Und wenn ich dann den Fehler mache, ans Telefon zu gehen, werde ich gnadenlos vollgejammert. Und erstens soll ich mir das alles anhören und zweitens soll ich meine Freizeit opfern, um mit dem armen Hascherl einen Kaffee zu trinken, eine Besorgung zu machen oder vorbei kommen und mir Gott-weiß-was-Tolles angucken. In den letzten Monaten sage ich immer häufger nein. Ich bin selbst abgelaufen und unentspannt, reizbar und fahrig.

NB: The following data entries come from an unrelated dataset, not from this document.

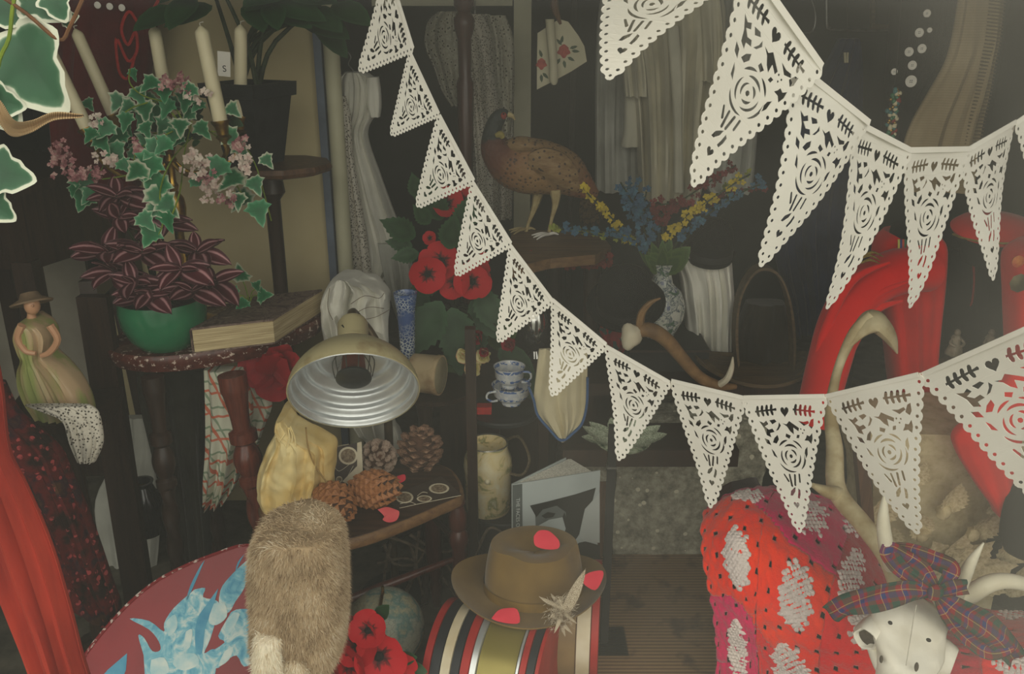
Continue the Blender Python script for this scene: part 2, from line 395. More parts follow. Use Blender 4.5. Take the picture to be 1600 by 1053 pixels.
# ================================================================== LEFT SIDE
# --- screen / board behind the plants
MT['beige'] = mat('beige_distemper', (206, 192, 150), (194, 178, 136), 4, .85)
MT['cream'] = mat('cream_gloss_paint', (206, 202, 172), (190, 186, 156), 6, .5)
MT['bluetrim'] = mat('grey_blue_paint', (104, 116, 134), (84, 94, 110), 8, .6)
Yb = 2.75
a0 = P(150, 300, Yb).x; a1 = P(509, 300, Yb).x
scr = thing('screen_panel', 'tall beige board with blue and cream edge behind the candles', 'screen', (a0/2+a1/2, Yb, 0))
B().box(((a0+a1)/2, Yb, .87), (a1-a0, .03, 1.74)).build('panel', MT['beige'], scr, False)
B().box((a1+.012, Yb-.01, .87), (.022, .05, 1.74)).build('edge_strip', MT['bluetrim'], scr, False)
B().lathe([(.024, 0), (.024, 1.76)], (a1+.05, Yb-.02, 0), seg=16).build('edge_post', MT['cream'], scr)
# --- dark red coat hanging with cords
MT['dkred'] = clothmat('dark_red_wool', (96, 20, 22), (70, 14, 16))
MT['redcord'] = mat('red_cord', (190, 34, 30), (160, 26, 24), 60, .8)
coat = thing('hanging_coat', 'dark red coat with white buttons and red cord hung behind the candles', 'coat', P(165, 215, 2.6))
loft([(-60, 95, 250), (0, 85, 248), (60, 80, 243), (130, 78, 235), (200, 82, 226), (290, 90, 220)], 2.6, .05, 6, .014, seed=3).build('coat_body', MT['dkred'], coat)
for x, y in ((153, 8), (172, 10), (191, 12)):
    p = P(x, y, 2.53); B().lathe([(.001, 0), (.008, 0), (.009, .003), (.006, .005), (.001, .005)], p, (0, -1, 0), 14).build('button', MT['paper'], coat)
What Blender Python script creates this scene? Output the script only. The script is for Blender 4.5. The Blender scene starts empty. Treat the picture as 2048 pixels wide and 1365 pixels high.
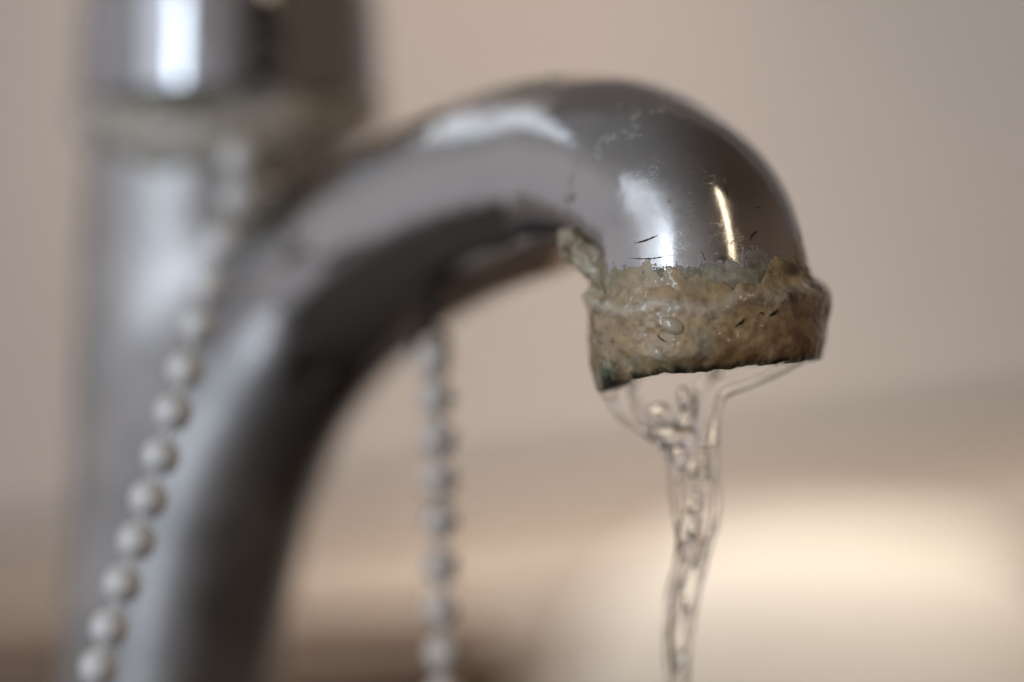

Diese Woche feiere ich ein paar Überstunden ab und habe frei. Und mal wieder quälen mich mehrfach täglich diese Anrufe. Ich gehe z.T. gar nicht dran. Doch wenn ich mal dran gehe, bekomme ich gleich meine Strafe: Die Jammerstories sind länger, schillernder und dramatischer, als wenn ich sie mir sofort und vielleicht sogar persönlich angehört hätte. Da bekomme sogar ich schlechte Laune.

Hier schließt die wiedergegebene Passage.